Well, I tried that with an amp I once called the Aurora. SE input, and if memory serves, the conversion to PP prior to the driver, which was PP. The problem is the input tube has a high output impedance, which enormously complicates the transformer operation.
You see, the input transformer of the new amplifier, as well as the Mark I Karna’s, is driven with a low source impedance ... the preamp. There are a handful of ancient preamps with a Zout of 8k or so, but they are hard to use because a Zout that high makes them very susceptible to rolloff from cable capacitance. Most tube preamps have cathode follower outputs in the 400 ohm range, and if feedback is used, quite a bit lower. Transistor preamps can be as low as a few ohms.
Transformers like to see a low impedance on either the primary (input) or secondary (output). It doesn’t matter which end. The problems start with an interstage, where the secondary is driving a grid, which has a near-infinite impedance that is somewhat unpredictable, and a primary connected to a plate. The nicest sounding tubes tend to be the old octals, or even the true antiques, the five-pin tubes from the Thirties.
They all have pretty high output impedances, 7.7 k or higher. This is a really high impedance for a transformer. The lack of bandwidth wasn’t a problem back in the day, since AM radio bandwidth was never higher than 8 kHz, optical movie soundtracks the same, and shellac 78’s were mostly noise above 6 kHz. And program sources didn’t go lower than 50 Hz. Modern bandwidths of 30 Hz to 15 kHz didn’t arrive until the mid-Fifties, with magnetic tape, modern LP’s, and FM radio. By then, transformers were used for line level applications in studios, and for output transformers in power amps. This was the all-analog vacuum tube era, of course.
Interstage transformers are a very special use case. We are reviving a 1920’s and 1930’s technology to modern high-bandwidth applications, but there are still limitations, mostly the result of using high impedances. I did use what I call "Interstage 1" in the Karna amplifier, but that was really putting the transformer right to the edge of what can be done. Adding phase splitting to its task list means I will likely see phase spread at the top of the band due stray capacitances not matching between sets of windings. This is a solved problem for studio line-level transformers, but asking interstage transformers to do this results in a not-very-good interstage transformer.

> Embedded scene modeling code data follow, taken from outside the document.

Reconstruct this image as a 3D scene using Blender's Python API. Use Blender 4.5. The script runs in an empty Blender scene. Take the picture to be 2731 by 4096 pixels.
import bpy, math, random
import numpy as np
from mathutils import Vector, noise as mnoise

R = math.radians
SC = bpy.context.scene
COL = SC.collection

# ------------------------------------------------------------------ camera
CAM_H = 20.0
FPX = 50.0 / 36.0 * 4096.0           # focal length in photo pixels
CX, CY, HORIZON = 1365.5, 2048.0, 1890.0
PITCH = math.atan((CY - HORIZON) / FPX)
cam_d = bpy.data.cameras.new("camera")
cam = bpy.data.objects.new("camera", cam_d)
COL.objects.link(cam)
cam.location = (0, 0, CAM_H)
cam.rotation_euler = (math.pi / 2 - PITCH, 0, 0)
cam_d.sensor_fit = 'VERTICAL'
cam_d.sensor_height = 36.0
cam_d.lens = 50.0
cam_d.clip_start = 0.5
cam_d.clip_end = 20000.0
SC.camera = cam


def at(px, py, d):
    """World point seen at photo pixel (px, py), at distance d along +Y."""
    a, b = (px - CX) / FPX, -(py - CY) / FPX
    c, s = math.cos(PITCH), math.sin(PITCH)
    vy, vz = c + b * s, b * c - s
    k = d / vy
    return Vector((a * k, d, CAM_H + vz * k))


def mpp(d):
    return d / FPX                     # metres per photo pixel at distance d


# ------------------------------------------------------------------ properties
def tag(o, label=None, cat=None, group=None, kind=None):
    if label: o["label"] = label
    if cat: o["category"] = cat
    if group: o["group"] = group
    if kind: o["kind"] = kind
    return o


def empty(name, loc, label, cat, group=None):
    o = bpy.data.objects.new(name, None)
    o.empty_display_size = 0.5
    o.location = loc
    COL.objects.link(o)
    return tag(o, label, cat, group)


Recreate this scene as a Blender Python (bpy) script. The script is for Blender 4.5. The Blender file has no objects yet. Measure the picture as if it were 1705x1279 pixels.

And frankly, for what benefit? It isn’t like a SE input tube is all that awesome. In phono preamps, sure, SE circuits make things easier, what with RIAA compensation combined with noise considerations. But for the input stage of a power amplifier? Where’s the benefit, except for tradition?
So I restrict phase splitting to the easiest location, the input, where it isn’t doing much else. This is proven studio technology that’s been around since the 1930’s, and well-refined by the 1950’s. The interstage, a far more difficult task, is confined to the driver/output interface, and is fully balanced on both ends.
Yes, there are interstage transformers on the market that are SE to PP. I would not use them. It is very difficult to get HF symmetry on the secondaries, but modern transformer designers can do a lot that wasn’t possible even ten years ago. I wouldn’t be surprised to see a 300B SET driver interfaced to PP 300B outputs through such a transformer. I won’t be the one designing it, though.
A power amp with three 300B’s would have a certain visual appeal, and you could weave a fun story around it to match the visuals. At the hifi shows, you could hang pictures of famous trimotor airplanes, like the Ford Trimotor.